On Oct. 31, with Newt Gingrich, he said:

HANNITY: Well, there are three aspects to this from my perspective, before during and after the ambassador requested extra security. He was denied. They reduced the force at one point so who made that decision?

Then it’s during this entire episode, we know that according to Charlene Lamb, our government, our State Department was watching this in real-time. Where was president?

And on Oct. 30, with Fred Thompson, he said:

HANNITY: Why two weeks after the attack were you still denying it was a terrorist attack when we now know that our State Department and intelligence knew and were watching this in real-time? So you’re offended, Mr. President?
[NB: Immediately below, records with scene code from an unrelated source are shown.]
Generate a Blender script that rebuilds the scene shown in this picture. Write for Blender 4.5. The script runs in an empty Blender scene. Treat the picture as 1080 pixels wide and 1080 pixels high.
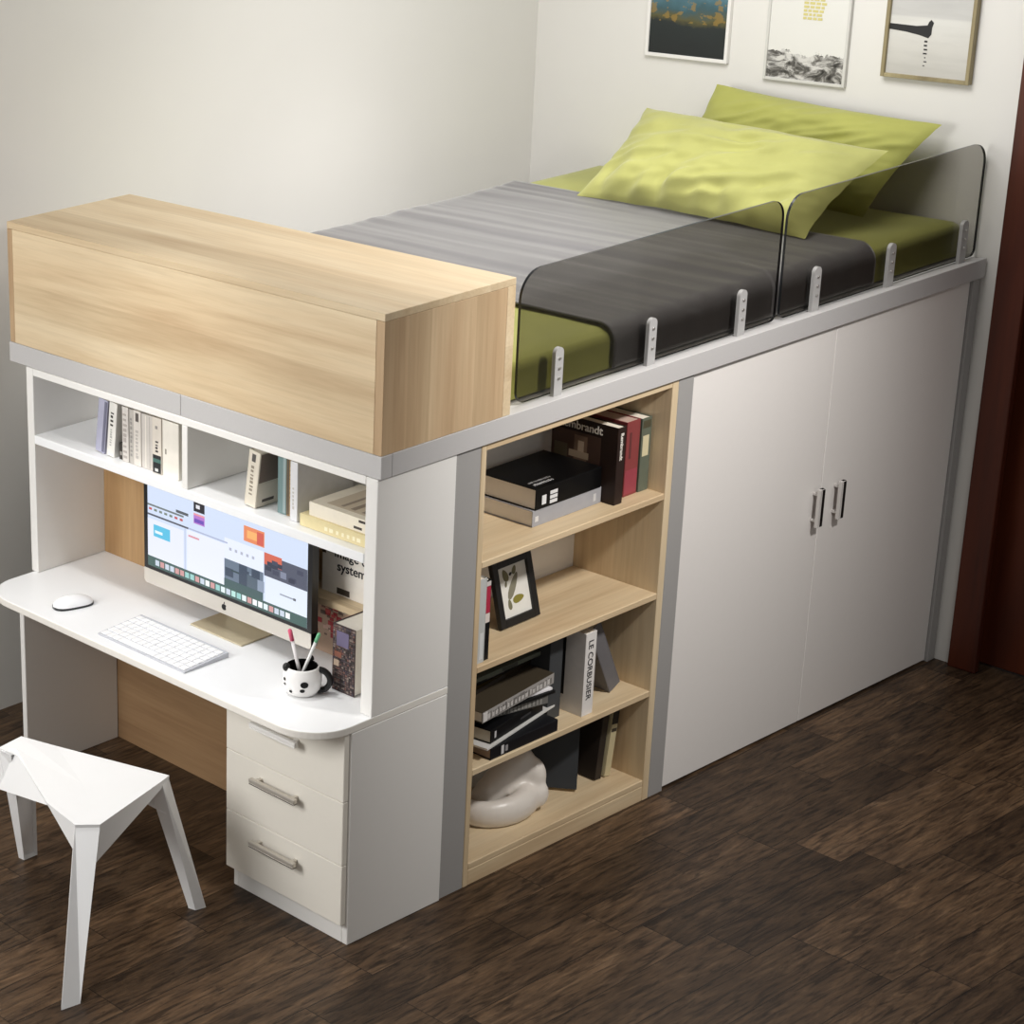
import bpy, bmesh, math, random
from mathutils import Matrix, Vector, noise as mnoise
random.seed(7)
SC = bpy.context.scene
COL = SC.collection
PI = math.pi

# ------------------------------------------------------------------ materials
MATS = {}

def new_mat(name):
    m = bpy.data.materials.new(name)
    m.use_nodes = True
    nt = m.node_tree
    b = nt.nodes['Principled BSDF']
    return m, nt, b

def lin(c):
    return tuple(((v / 255.0) / 12.92 if v / 255.0 <= .04045 else ((v / 255.0 + .055) / 1.055) ** 2.4) for v in c)

def paint(rgb, rough=.5, metal=0.0, spec=.5, bump=0.0, bscale=60, vary=.04):
    """plain coloured surface (srgb 0-255) with a faint procedural mottling"""
    key = ('p', tuple(rgb), rough, metal, spec, bump, bscale, vary)
    if key in MATS: return MATS[key]
    m, nt, b = new_mat('paint_%d_%d_%d' % tuple(rgb))
    c = lin(rgb)
    tc = nt.nodes.new('ShaderNodeTexCoord'); nz = nt.nodes.new('ShaderNodeTexNoise')
    nz.inputs['Scale'].default_value = bscale; nz.inputs['Detail'].default_value = 3
    nt.links.new(tc.outputs['Object'], nz.inputs['Vector'])
    r = nt.nodes.new('ShaderNodeValToRGB')
    r.color_ramp.elements[0].color = (*[v * (1 - vary) for v in c], 1)
    r.color_ramp.elements[1].color = (*[min(1, v * (1 + vary)) for v in c], 1)
    nt.links.new(nz.outputs['Fac'], r.inputs['Fac'])
    nt.links.new(r.outputs['Color'], b.inputs['Base Color'])
    b.inputs['Roughness'].default_value = rough
    b.inputs['Metallic'].default_value = metal
    b.inputs['Specular IOR Level'].default_value = spec
    if bump:
        bp = nt.nodes.new('ShaderNodeBump'); bp.inputs['Strength'].default_value = bump
        bp.inputs['Distance'].default_value = .004
        nt.links.new(nz.outputs['Fac'], bp.inputs['Height']); nt.links.new(bp.outputs['Normal'], b.inputs['Normal'])
    MATS[key] = m
    return m

def glow(rgb, strength):
    key = ('g', tuple(rgb), strength)
    if key in MATS: return MATS[key]
    m, nt, b = new_mat('screen_glow')
    b.inputs['Base Color'].default_value = (.01, .01, .01, 1)
    b.inputs['Emission Color'].default_value = (*lin(rgb), 1)
    b.inputs['Emission Strength'].default_value = strength
    b.inputs['Roughness'].default_value = .25
    MATS[key] = m
    return m

def math_node(nt, op, a, bval=None):
    n = nt.nodes.new('ShaderNodeMath'); n.operation = op
    for i, v in ((0, a), (1, bval)):
        if v is None: continue
        if isinstance(v, (int, float)): n.inputs[i].default_value = v
        else: nt.links.new(v, n.inputs[i])
    return n.outputs[0]

def mix_col(nt, mode, fac, a, b):
    n = nt.nodes.new('ShaderNodeMix'); n.data_type = 'RGBA'; n.blend_type = mode
    for i, v in ((0, fac), (6, a), (7, b)):
        if isinstance(v, (int, float)): n.inputs[i].default_value = v
        elif isinstance(v, tuple): n.inputs[i].default_value = (*v, 1)
        else: nt.links.new(v, n.inputs[i])
    return n.outputs[2]

def ramp(nt, fac, stops):
    r = nt.nodes.new('ShaderNodeValToRGB'); e = r.color_ramp.elements
    while len(e) < len(stops): e.new(.5)
    for el, (p, c) in zip(e, stops): el.position = p; el.color = (*c, 1)
    nt.links.new(fac, r.inputs['Fac'])
    return r.outputs['Color']

def noise_node(nt, vec, scale, detail=4, rough=.55, dist=0):
    n = nt.nodes.new('ShaderNodeTexNoise'); n.inputs['Scale'].default_value = scale
    n.inputs['Detail'].default_value = detail; n.inputs['Roughness'].default_value = rough
    n.inputs['Distortion'].default_value = dist
    nt.links.new(vec, n.inputs['Vector'])
    return n.outputs['Fac']

def mapping(nt, vec, scale, loc=(0, 0, 0)):
    n = nt.nodes.new('ShaderNodeMapping'); n.inputs['Scale'].default_value = scale
    n.inputs['Location'].default_value = loc
    nt.links.new(vec, n.inputs['Vector'])
    return n.outputs[0]

def wood(axis, baxis, light=(226, 207, 174), mid=(216, 193, 157), dark=(199, 172, 136), board=.085, tone=.12, rough=.5, off=0.0):
    """pale veneer; grain runs along `axis`, boards change tone along `baxis`"""
    key = ('w', axis, baxis, light, mid, dark, board, tone, rough, off)
    if key in MATS: return MATS[key]
    m, nt, b = new_mat('veneer_' + axis + baxis)
    tc = nt.nodes.new('ShaderNodeTexCoord').outputs['Object']
    sc = [11.0, 11.0, 11.0]; sc['xyz'.index(axis)] = .9
    sf = [120.0, 120.0, 120.0]; sf['xyz'.index(axis)] = 5.0
    coarse = noise_node(nt, mapping(nt, tc, sc, (off, off * 2, off)), 1.0, 4, .5, .35)
    fine = noise_node(nt, mapping(nt, tc, sf), 1.0, 3, .6)
    c = ramp(nt, coarse, [(.30, lin(dark)), (.47, lin(mid)), (.68, lin(light))])
    c = mix_col(nt, 'MULTIPLY', .35, c, ramp(nt, fine, [(.3, (.72, .68, .62)), (.6, (1, 1, 1))]))
    sep = nt.nodes.new('ShaderNodeSeparateXYZ'); nt.links.new(tc, sep.inputs[0])
    idx = math_node(nt, 'FLOOR', math_node(nt, 'MULTIPLY', sep.outputs['xyz'.index(baxis)], 1.0 / board))
    wn = nt.nodes.new('ShaderNodeTexWhiteNoise'); wn.noise_dimensions = '1D'; nt.links.new(idx, wn.inputs['W'])
    c = mix_col(nt, 'MULTIPLY', 1.0, c, ramp(nt, wn.outputs['Value'], [(0, (1 - tone, 1 - tone * 1.1, 1 - tone * 1.25)), (1, (1, 1, 1))]))
    nt.links.new(c, b.inputs['Base Color'])
    b.inputs['Roughness'].default_value = rough
    bp = nt.nodes.new('ShaderNodeBump'); bp.inputs['Strength'].default_value = .12; bp.inputs['Distance'].default_value = .002
    nt.links.new(fine, bp.inputs['Height']); nt.links.new(bp.outputs['Normal'], b.inputs['Normal'])
    MATS[key] = m
    return m

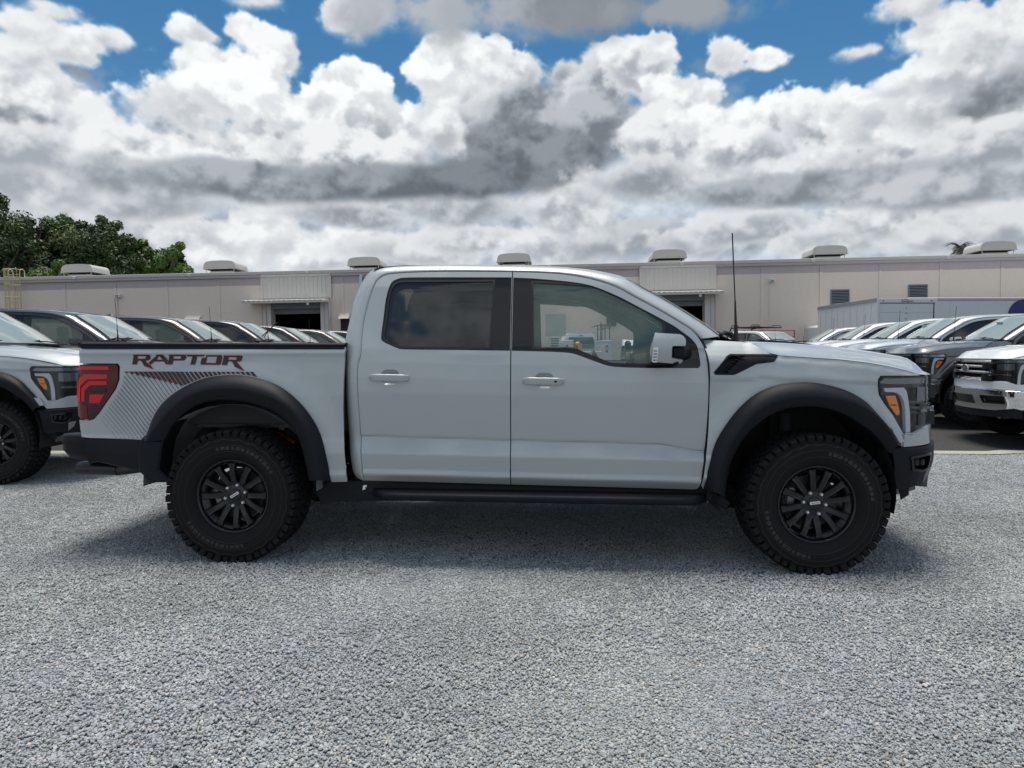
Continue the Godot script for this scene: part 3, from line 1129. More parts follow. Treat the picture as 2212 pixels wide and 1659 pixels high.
func flare(root: Node3D, mir: bool, o: PackedVector2Array, crest: PackedVector2Array, lip: PackedVector2Array, side: Callable, called: String, kind: String):
	var g := G.new()
	g.mir = mir
	var rows := []
	for i in o.size() - 1:
		for s in 4:
			var t := s / 4.0
			var a := o[i].cubic_interpolate(o[i + 1], o[maxi(i - 1, 0)], o[mini(i + 2, o.size() - 1)], t)
			var b := crest[i].cubic_interpolate(crest[i + 1], crest[maxi(i - 1, 0)], crest[mini(i + 2, o.size() - 1)], t)
			var c := lip[i].cubic_interpolate(lip[i + 1], lip[maxi(i - 1, 0)], lip[mini(i + 2, o.size() - 1)], t)
			var sp: Vector3 = side.call(a.x, a.y)
			var bulge := 1.098 if kind == "raptor" else 1.045
			# towards the nose the body turns in and the flare follows it
			var turn := along(NOSE, NOSE_S, maxf(b.x, 3.6)).y - 1.02 if b.x > 3.6 else 0.0
			var m := a.lerp(b, .5)
			rows.append([sp + Vector3(0, 0, -.01), sp + Vector3(0, 0, .012), Vector3(m.x, m.y, lerpf(sp.z + .012, bulge + turn, .70)), Vector3(b.x, b.y, bulge + turn), Vector3(lerpf(b.x, c.x, .15), lerpf(b.y, c.y, .15), bulge - .006 + turn), Vector3(c.x, c.y, bulge - .022 + turn), Vector3(lerpf(c.x, b.x, -.08), lerpf(c.y, b.y, -.08), bulge - .05 + turn), Vector3(lerpf(c.x, b.x, -.10), lerpf(c.y, b.y, -.10), .93 + turn)])
	g.grid(rows, Vector3(0, 0, 1))
	var p := put(called, g.mesh(), M.plastic if kind == "raptor" else M.paint, root)
	if kind != "raptor":
		return
	g = G.new()
	g.mir = mir
	if called == "rear_flare":
		g.xf = Transform3D(Basis(Vector3(0, 1, 0), -.06), Vector3(-.0, 0, 1.058))
		g.slab(pv([-.550, .886, -.507, .886, -.549, .808, -.578, .808]), .02, .003)
	else:
		var f := func(s: float, v: float) -> Vector3: return nose_at(s, v)
		g.drape(ccw(pv([4.125, .902, 4.168, .897, 4.203, .822, 4.168, .818])), [], .03, .02, f, .052, .03)
	put("side_marker", g.mesh(), M.marker, p)


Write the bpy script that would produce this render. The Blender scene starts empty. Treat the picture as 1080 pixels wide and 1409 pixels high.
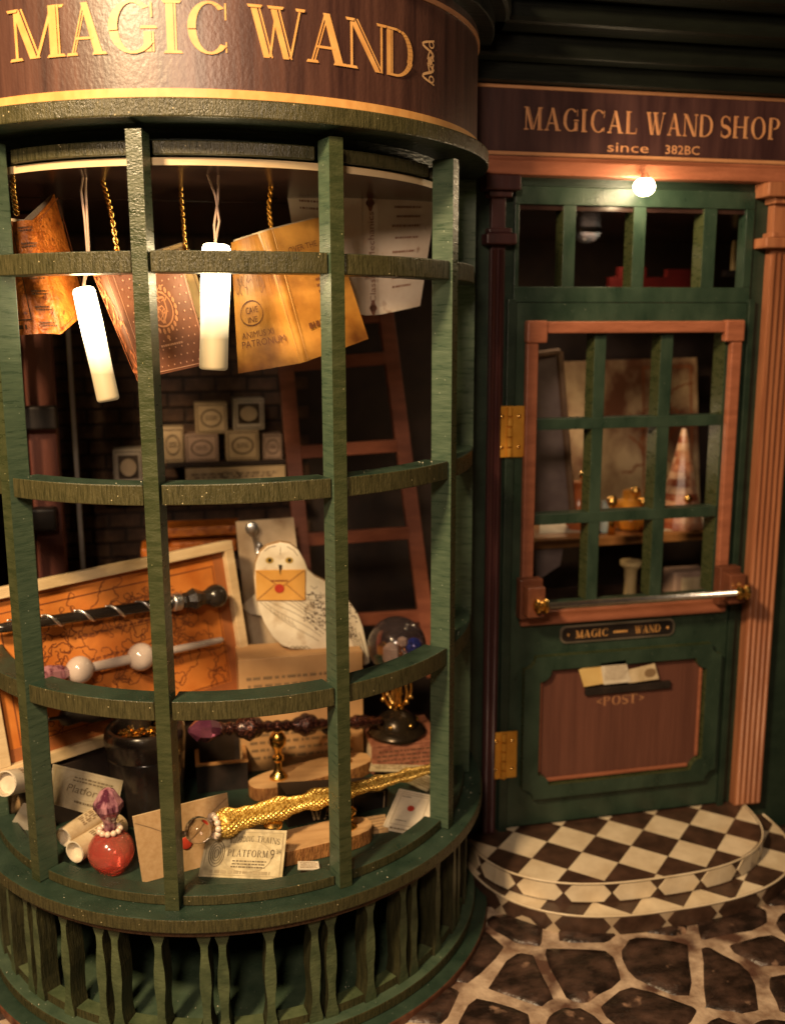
import bpy, math, random
from mathutils import Vector, Matrix
random.seed(7)
sc = bpy.context.scene
col = sc.collection
# ------------------------------------------------------------------ camera
CAM = Vector((-0.2053, -4.0208, 2.5)); F = 1350.9
def basis(p, y, r):
    p, y, r = map(math.radians, (p, y, r))
    f = Vector((math.sin(y)*math.cos(p), math.cos(y)*math.cos(p), -math.sin(p)))
    ri = Vector((math.cos(y), -math.sin(y), 0)); up = ri.cross(f)
    return f, ri*math.cos(r)+up*math.sin(r), -ri*math.sin(r)+up*math.cos(r)
FWD, RT, UP = basis(10.847, 12.57, -0.202)
cd = bpy.data.cameras.new('camera'); cam = bpy.data.objects.new('camera', cd); col.objects.link(cam)
cd.sensor_fit = 'VERTICAL'; cd.sensor_height = 36; cd.lens = F/1409*36; cd.clip_start = 0.05; cd.clip_end = 100
cam.matrix_world = Matrix(((RT.x, UP.x, -FWD.x, CAM.x), (RT.y, UP.y, -FWD.y, CAM.y), (RT.z, UP.z, -FWD.z, CAM.z), (0, 0, 0, 1)))
cd.dof.use_dof = True; cd.dof.focus_distance = 3.15; cd.dof.aperture_fstop = cd.lens/1000/0.029
sc.camera = cam
# ------------------------------------------------------------------ light (a lit miniature in a dark room)
w = bpy.data.worlds.new('World'); sc.world = w; w.use_nodes = True
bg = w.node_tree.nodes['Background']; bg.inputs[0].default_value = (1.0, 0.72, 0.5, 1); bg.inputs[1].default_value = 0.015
sc.view_settings.view_transform = 'Standard'; sc.view_settings.look = 'None'
sc.view_settings.exposure = 0.0; sc.view_settings.gamma = 1.0
def area(name, loc, target, size, power, colr):
    l = bpy.data.lights.new(name, 'AREA'); l.size = size; l.energy = power; l.color = colr
    o = bpy.data.objects.new(name, l); col.objects.link(o); o.location = loc
    o.rotation_euler = (Vector(target)-Vector(loc)).to_track_quat('-Z', 'Y').to_euler(); return o
def point(name, loc, r, power, colr):
    l = bpy.data.lights.new(name, 'POINT'); l.shadow_soft_size = r; l.energy = power; l.color = colr
    o = bpy.data.objects.new(name, l); col.objects.link(o); o.location = loc; return o
WARM = (1.0, 0.66, 0.34)
area('key_lamp', (-2.1, -3.6, 4.75), (0.1, -0.6, 1.6), 0.5, 400, (1.0, 0.70, 0.38))
area('fill_lamp', (-0.95, -5.0, 4.1), (0.4, -0.2, 1.2), 0.6, 115, (1.0, 0.74, 0.52))

# ------------------------------------------------------------------ pixel rays of the photograph (1080 x 1409) to points at a real depth
def ray(x, y): return FWD+RT*((x-540)/F)-UP*((y-704.5)/F)
def uy(x, y, Y=0.0): d = ray(x, y); return CAM+d*((Y-CAM.y)/d.y)
def uz(x, y, Z): d = ray(x, y); return CAM+d*((Z-CAM.z)/d.z)
def ucyl(x, y, r=1.0):
    d = ray(x, y); a = d.x**2+d.y**2; b = CAM.x*d.x+CAM.y*d.y; c = CAM.x**2+CAM.y**2-r*r
    return CAM+d*((-b-math.sqrt(max(b*b-a*c, 0)))/a)
def ang(p): return math.degrees(math.atan2(p.x, -p.y))
def cyl(a, r, z): a = math.radians(a); return Vector((r*math.sin(a), -r*math.cos(a), z))

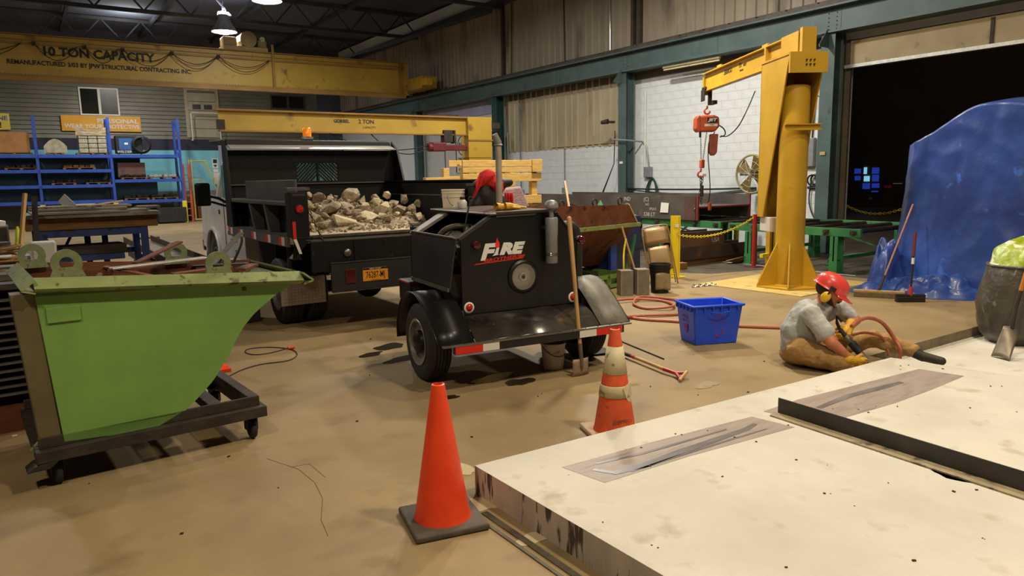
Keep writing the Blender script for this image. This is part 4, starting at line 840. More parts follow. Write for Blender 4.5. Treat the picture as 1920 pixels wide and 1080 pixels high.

When asked whether the State Department was indeed watching the Benghazi attacks in real time, a State official responded, “Nobody at the Department had the ability to watch either of the attacks in real time.”

According to official accounts, the assault on the large U.S. diplomatic compound in Benghazi started around 9:40 p.m. on the night of Sept. 11. The assailants barged through the facility’s pedestrian gate, torched some security barracks with diesel fuel and then turned their attention to the compound’s main building, according to Lamb’s testimony before Congress.

Just who was doing all that storming; what they were doing before the attack; whether there were protesters in their midst — all of that is a matter of intense dispute with political implications. Administration official said after the attacks that they may have been associated with protests over an anti-Muslim video; critics responded that no, this was strictly a terrorist attack.

There was never any real-time video of this early portion of the Benghazi hostilities. No one in Washington — State Department, White House, whatever — was watching live feeds of the gate-crashing.

An administration official explains: “The Benghazi compound had a CCTV [closed-circuit television] system. Meaning, a system of cameras on the compound. Those cameras could be monitored from the [Tactical Operations Center, TOC], which is one of the structures on the compound.. . . Those images could not be seen anywhere outside the TOC, let alone outside Benghazi. The footage from those cameras is recorded and stored for a period. The footage from the attack was not in USG [U.S. government] hands until later in September.”

Other officials confirmed this account, and Lamb’s testimony before Congress indicated that she was getting updates ”almost in real time.” By telephone, not video. According to an administration official, a security agent stationed in the operations center was providing Lamb phone updates on the hostilities. “She was on the phone with one of the agents for much of the attack,” notes the administration official via e-mail. “That agent was literally juggling 3 phones, a radio, and his weapon. So she had an ‘open line’ to him and could hear what he said.”

So: No real-time video was available at the time of the initial attack on the compound. Technical capabilities, however, changed later in the night — just after 11:00 p.m. — when a Predator drone took position over the area, minutes before U.S. personnel vacated the compound for a CIA annex about a mile away.

That drone had video-sending capacity, though the footage was of limited use to folks back in Washington. It “didn’t provide resolute clarity on what was happening on the ground — no,” says a Defense Department official. “It later provided us with analysis on the timing of the attacks and the facilities that were impacted, but was not providing real-time information to senior department leaders.”

Drone assets were in the sky through the second major clash of the Benghazi episode, when two security officials protecting the CIA annex were killed engaging with the enemy. That happened over 11 minutes, starting at 5:15 a.m.

Precision on the real-time video question matters. Loose talk about how government officials were sitting around watching Benghazi TV carries the implication that they knew everything about the attack in real time and did nothing to assist in thwarting it. Benghazi furnishes plenty of Obama administration missteps/scandals — including why security problems didn’t get more attention and why officials made repeated references to a YouTube video in the aftermath of the attacks. Use of real-time video, though, doesn’t appear to be one of them.